When you've never done something before, use that as a learning opportunity from the start. Take chances on discovering the unknown, (potentially) fail fast and then recover even faster. Coping and then recovering from failure will enable you to make something greater than you ever could have imagined, and deliver work that'll take your clients to places they haven't been to before.

To Umang, it's important to instill a corporate culture where you actually force failure, as long as you redefine the word and make sure your team understands that it's about taking a risk and not being afraid. Because that's when you sway from the norm and end up creating something that's never been seen before. One of the key metrics at Campbell's marketing innovation lab is that his success rate should never be calculated at 100%, that failure should in fact be expected to happen...and then it should happen. If it doesn't, then the team isn't trying hard enough. Failure should always be a necessary expectation and can lead to greatness.

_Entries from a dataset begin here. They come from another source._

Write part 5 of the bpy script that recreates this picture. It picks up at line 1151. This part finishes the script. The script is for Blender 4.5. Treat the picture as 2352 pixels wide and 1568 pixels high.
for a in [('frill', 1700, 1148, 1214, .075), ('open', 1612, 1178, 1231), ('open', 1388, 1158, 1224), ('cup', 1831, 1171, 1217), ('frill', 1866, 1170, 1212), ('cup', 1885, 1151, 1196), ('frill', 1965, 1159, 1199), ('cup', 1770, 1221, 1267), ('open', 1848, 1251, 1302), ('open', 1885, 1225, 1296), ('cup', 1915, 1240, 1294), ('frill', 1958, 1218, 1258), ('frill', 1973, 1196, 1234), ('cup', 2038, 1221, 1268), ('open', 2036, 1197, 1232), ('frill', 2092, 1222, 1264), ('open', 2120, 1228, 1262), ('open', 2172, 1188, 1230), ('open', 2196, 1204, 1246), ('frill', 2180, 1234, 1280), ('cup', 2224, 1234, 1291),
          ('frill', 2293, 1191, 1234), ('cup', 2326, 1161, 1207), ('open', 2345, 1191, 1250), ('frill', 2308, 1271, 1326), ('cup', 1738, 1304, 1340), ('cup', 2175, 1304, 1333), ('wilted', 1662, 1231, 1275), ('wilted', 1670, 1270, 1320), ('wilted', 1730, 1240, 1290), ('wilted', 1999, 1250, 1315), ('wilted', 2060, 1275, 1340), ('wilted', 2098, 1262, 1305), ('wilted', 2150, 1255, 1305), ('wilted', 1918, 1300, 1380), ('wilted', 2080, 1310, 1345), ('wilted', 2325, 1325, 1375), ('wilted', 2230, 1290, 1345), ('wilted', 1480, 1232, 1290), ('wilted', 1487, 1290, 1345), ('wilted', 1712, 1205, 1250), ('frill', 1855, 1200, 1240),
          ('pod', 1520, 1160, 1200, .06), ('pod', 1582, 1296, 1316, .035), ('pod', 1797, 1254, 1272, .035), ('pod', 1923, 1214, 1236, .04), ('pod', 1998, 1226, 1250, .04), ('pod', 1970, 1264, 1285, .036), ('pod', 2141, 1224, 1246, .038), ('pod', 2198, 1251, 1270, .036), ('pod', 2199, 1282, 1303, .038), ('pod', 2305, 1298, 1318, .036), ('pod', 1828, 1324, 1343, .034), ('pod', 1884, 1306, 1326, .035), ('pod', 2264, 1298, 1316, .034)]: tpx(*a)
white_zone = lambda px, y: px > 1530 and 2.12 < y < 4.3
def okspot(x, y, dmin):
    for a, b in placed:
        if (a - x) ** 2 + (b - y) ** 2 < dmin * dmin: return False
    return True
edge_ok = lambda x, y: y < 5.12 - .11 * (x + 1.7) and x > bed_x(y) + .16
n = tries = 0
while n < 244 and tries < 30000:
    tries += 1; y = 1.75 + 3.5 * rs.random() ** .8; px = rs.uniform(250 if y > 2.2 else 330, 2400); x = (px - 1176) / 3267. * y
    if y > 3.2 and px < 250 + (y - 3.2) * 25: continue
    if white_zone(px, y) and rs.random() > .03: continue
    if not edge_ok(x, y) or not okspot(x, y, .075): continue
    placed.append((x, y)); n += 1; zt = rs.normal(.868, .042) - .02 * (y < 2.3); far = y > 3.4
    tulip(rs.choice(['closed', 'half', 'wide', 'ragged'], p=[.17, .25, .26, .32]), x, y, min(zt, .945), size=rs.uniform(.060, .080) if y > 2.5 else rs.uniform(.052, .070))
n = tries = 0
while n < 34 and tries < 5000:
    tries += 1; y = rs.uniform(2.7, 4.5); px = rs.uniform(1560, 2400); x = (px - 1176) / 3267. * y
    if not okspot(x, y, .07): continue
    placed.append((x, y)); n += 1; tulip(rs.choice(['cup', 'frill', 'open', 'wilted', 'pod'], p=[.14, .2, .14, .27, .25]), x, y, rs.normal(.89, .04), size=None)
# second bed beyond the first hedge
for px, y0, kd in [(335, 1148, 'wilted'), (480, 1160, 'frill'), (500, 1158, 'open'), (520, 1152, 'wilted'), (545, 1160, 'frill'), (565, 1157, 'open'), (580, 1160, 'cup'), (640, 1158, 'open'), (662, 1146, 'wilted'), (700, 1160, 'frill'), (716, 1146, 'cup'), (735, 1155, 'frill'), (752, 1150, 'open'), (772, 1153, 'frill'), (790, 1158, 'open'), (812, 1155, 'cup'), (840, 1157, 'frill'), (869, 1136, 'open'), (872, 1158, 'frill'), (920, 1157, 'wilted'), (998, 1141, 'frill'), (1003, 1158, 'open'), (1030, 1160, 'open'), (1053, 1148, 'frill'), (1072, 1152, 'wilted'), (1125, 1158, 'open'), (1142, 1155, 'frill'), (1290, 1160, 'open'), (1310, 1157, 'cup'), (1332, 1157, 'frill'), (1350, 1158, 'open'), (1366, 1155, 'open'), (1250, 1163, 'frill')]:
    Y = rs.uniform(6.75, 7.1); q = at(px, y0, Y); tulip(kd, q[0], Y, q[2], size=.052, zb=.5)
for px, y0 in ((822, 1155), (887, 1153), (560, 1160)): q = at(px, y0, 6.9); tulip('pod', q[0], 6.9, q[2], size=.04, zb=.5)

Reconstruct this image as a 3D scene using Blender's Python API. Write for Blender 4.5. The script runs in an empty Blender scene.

From an advertising agency perspective, according to Vin, you've got to be ready to get in the trenches on every project, remain nimble, and put the right experts and makers in place from the start. If you always remain strategic, and keep up with the changing business model, then that's how you stay out ahead as agencies, rather than merely just exist as brokers for brands.

Be innovative. But be smart about it.
Don't innovate just to innovate. Be smart about what you bring to the table, whether you're client side, or an agency partner. For Umang, this means trusting an advertising agency partner to do what's expected of them first, and to do it well. Then entering uncharted territory together becomes easier, and more encouraging. When they come back with interesting ideas they don't think anyone else will buy, chances are higher when the proof is there already. And if the insight is right, and the emerging technology delivers on that consumer need, then that's when the idea comes together and everyone moves forward together.

Plan now for the future.
At the end of the day, we need to change the way we operate. In order to survive, and then thrive, we need to re-evaluate our infrastructure and then prove to our clients, and our colleagues, that we know what we're doing. At Havas, and at A&G, it's important to be subject matter experts in our fields. To recruit top talent, at every level, top down, bottom up, and then prove we can be nimble, agile and that the teams we put in place to solve our clients' business challenges are worth the investment.

And when there's an additional need to seek out the right thinkers to put against those challenges, employing a strategic talent development partner like Michelle Hoover from General Assembly's Enterprise business to entrust with strategy, and allowing them to think about how mindset, behavior and skillset can be applied to growing human capital at any organization that prides itself on a think/make culture can only make us stronger.

Uncharted territory is our playground. It can be a scary place, but when we challenge the status quo together, we create work that's truly awe-inspiring. That pushes us to all work harder, and that helps us all be better places to work. Which is always the best place to be.